Pricing and what you actually get
The free tier is now capped at 100 tasks per month, which is very little, so think of it as a trial rather than a tier you can live on. A single busy workflow can burn through that in days. The Professional plan covers multi-step Zaps and premium integrations for an individual, and is fine for light, steady automation where workflows fire a few times a day.
The thing to watch is that pricing is task-based. Every action a Zap takes counts as a task, so a single trigger that fans out into three steps spends three tasks each time it runs. That model is gentle when your automations run occasionally and brutal when they run constantly, which is exactly the trap for high-volume or customer-facing workflows. Estimate your monthly task count before you commit, because the cost is driven by how often things fire, not by how many Zaps you build.
Where it falls short
Cost at scale is the weak point, and it follows directly from that task-based model. Once a workflow fires constantly, the bill climbs fast, and Make.com delivers many times the operations for a similar price. That gap is why people running complex, high-volume automations often migrate once their usage grows past hobby level. The migration usually is not about features, it is about the per-run math no longer making sense.
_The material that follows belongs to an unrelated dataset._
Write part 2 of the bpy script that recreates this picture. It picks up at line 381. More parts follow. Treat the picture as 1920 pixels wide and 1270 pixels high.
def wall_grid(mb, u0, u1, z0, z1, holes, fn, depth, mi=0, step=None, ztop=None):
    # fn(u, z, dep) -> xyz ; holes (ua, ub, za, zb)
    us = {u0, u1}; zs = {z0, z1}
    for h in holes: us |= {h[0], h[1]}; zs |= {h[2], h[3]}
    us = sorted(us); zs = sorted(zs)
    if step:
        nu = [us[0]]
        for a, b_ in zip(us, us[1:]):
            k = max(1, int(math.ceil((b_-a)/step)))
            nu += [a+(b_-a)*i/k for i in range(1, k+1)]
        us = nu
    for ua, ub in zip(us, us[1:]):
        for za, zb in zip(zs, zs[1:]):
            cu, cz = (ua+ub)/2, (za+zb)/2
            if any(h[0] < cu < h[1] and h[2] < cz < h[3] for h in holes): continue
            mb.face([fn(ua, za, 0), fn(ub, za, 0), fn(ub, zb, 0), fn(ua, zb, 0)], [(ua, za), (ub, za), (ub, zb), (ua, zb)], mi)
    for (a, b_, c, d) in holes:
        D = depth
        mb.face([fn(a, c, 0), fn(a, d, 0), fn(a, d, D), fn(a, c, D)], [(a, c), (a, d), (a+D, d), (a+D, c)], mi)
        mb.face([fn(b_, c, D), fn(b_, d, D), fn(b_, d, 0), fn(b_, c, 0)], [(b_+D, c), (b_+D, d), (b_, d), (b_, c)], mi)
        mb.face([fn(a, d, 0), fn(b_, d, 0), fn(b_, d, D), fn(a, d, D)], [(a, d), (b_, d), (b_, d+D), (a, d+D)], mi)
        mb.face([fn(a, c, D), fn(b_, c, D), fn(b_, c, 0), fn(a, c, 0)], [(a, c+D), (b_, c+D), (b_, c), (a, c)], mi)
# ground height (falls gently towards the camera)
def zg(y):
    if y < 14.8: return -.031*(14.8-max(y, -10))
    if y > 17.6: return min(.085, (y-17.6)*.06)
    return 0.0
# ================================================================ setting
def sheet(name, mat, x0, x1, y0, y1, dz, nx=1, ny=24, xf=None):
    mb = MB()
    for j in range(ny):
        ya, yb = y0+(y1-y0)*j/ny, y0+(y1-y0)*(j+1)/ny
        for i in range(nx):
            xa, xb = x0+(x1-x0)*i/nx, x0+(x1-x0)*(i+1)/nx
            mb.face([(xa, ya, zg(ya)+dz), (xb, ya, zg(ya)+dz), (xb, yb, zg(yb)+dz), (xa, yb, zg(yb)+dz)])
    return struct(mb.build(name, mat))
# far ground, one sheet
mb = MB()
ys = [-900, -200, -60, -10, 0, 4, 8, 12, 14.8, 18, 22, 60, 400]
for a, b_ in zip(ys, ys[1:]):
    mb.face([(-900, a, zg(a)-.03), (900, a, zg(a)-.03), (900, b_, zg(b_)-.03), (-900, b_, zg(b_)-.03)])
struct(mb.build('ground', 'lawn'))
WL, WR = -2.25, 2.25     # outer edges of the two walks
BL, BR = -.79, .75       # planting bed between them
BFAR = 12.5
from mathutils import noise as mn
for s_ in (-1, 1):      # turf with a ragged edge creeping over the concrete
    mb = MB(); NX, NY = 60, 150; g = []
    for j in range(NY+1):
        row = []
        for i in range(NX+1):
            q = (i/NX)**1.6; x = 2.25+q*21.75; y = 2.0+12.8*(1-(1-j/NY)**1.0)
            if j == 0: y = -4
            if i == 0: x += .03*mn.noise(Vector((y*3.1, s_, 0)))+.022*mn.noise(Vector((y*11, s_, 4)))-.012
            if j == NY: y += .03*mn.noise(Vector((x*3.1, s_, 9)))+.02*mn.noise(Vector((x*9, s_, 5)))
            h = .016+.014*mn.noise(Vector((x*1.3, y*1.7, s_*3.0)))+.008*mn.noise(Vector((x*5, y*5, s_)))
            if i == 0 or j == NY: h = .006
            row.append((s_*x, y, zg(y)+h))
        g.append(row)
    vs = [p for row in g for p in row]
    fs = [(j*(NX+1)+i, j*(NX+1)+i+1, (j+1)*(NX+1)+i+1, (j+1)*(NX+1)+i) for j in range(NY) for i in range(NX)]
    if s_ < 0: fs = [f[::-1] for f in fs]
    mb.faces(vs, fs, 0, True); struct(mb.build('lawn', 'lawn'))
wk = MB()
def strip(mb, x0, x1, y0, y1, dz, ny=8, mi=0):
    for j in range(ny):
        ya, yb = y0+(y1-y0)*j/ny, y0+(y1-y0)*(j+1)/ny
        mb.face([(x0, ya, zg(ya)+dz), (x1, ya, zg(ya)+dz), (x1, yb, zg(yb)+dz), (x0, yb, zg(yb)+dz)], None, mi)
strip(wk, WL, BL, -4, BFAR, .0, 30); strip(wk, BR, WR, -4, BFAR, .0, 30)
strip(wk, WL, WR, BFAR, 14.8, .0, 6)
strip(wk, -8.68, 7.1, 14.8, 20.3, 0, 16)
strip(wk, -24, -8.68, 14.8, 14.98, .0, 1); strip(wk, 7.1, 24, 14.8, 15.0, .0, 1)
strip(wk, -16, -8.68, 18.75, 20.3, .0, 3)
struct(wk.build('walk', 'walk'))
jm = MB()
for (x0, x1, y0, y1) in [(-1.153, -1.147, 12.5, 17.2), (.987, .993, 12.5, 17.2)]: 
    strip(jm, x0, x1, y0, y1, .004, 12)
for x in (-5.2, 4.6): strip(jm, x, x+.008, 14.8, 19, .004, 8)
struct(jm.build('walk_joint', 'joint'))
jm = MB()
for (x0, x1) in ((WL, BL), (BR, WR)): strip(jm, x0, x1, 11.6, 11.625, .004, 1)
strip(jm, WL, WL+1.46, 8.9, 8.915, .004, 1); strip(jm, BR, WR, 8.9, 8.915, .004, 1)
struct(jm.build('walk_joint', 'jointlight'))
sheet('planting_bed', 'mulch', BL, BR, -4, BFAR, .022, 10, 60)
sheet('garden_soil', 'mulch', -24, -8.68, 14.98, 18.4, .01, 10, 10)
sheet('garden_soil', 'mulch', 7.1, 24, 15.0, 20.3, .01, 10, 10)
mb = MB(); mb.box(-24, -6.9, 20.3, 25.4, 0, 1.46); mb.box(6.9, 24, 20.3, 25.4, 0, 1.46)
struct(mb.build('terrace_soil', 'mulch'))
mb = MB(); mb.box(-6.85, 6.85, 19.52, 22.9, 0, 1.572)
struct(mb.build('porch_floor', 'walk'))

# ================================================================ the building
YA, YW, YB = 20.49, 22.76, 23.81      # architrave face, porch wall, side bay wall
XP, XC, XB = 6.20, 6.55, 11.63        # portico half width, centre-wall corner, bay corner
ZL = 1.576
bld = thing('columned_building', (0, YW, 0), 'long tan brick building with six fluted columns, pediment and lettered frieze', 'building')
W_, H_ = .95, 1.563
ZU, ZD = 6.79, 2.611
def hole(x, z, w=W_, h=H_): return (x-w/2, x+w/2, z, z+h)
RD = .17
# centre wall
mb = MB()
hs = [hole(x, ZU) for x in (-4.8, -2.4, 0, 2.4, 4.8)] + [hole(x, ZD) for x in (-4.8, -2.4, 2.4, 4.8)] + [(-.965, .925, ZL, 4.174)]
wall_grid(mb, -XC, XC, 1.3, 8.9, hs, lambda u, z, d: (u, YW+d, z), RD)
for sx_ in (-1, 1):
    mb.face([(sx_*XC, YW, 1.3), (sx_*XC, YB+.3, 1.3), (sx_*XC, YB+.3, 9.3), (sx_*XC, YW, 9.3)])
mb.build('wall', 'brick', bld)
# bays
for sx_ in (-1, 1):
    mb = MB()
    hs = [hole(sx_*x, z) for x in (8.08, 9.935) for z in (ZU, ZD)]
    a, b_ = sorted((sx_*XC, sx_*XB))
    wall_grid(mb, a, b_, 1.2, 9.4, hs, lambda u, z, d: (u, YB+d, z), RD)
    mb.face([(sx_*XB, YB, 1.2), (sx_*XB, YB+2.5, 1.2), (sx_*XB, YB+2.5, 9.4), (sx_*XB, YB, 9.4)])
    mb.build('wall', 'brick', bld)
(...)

Zapier also strains on workflows with heavy branching logic or data transformation. Its builder is built around a mostly linear sequence of steps, so when you need real conditional paths, loops, or reshaping data between systems, you end up bolting on extra steps and paths that get awkward to follow. Make's visual canvas is easier to build and maintain for that kind of work, since you can see the branches laid out instead of inferring them from a stack of steps. If your automations are mostly straight lines, you will never feel this. If they are not, you will feel it quickly.
How it compares
The honest comparison is against Make. Zapier wins on integration breadth and the gentleness of getting started, and it is the safer pick when you cannot afford to discover that your one weird app is unsupported. Make wins on cost per operation and on complex logic, so it tends to be the better home for automations that are either high-volume or genuinely branchy. A lot of people start on Zapier because it is the easiest on-ramp, then move the heavy workflows to Make later, and that is a reasonable path rather than a mistake.
Who it's for
Small businesses, marketers, and non-technical teams who value the widest integration catalog and the gentlest setup, and whose automations run at modest volume. If most of what you want is moving records between a form, a spreadsheet, a CRM, and a chat channel a handful of times a day, Zapier is close to ideal. If you need complex branching logic or you are firing thousands of operations a month, look hard at Make for the cost and control before you scale up on Zapier and get surprised by the bill.
Getting the most out of it
Start every workflow by describing it to the AI Zap builder in one sentence, like "when a new row is added to this Google Sheet, create a HubSpot contact and send a Slack message to #sales." It usually nails most of the setup, and editing what it drafts is far faster than building from blank dropdowns. Use it as your starting point on every new Zap. Then keep an eye on which Zaps spend the most tasks, because trimming an unnecessary step or adding a filter so a Zap only runs when it needs to is the single most direct way to keep the task-based cost in check.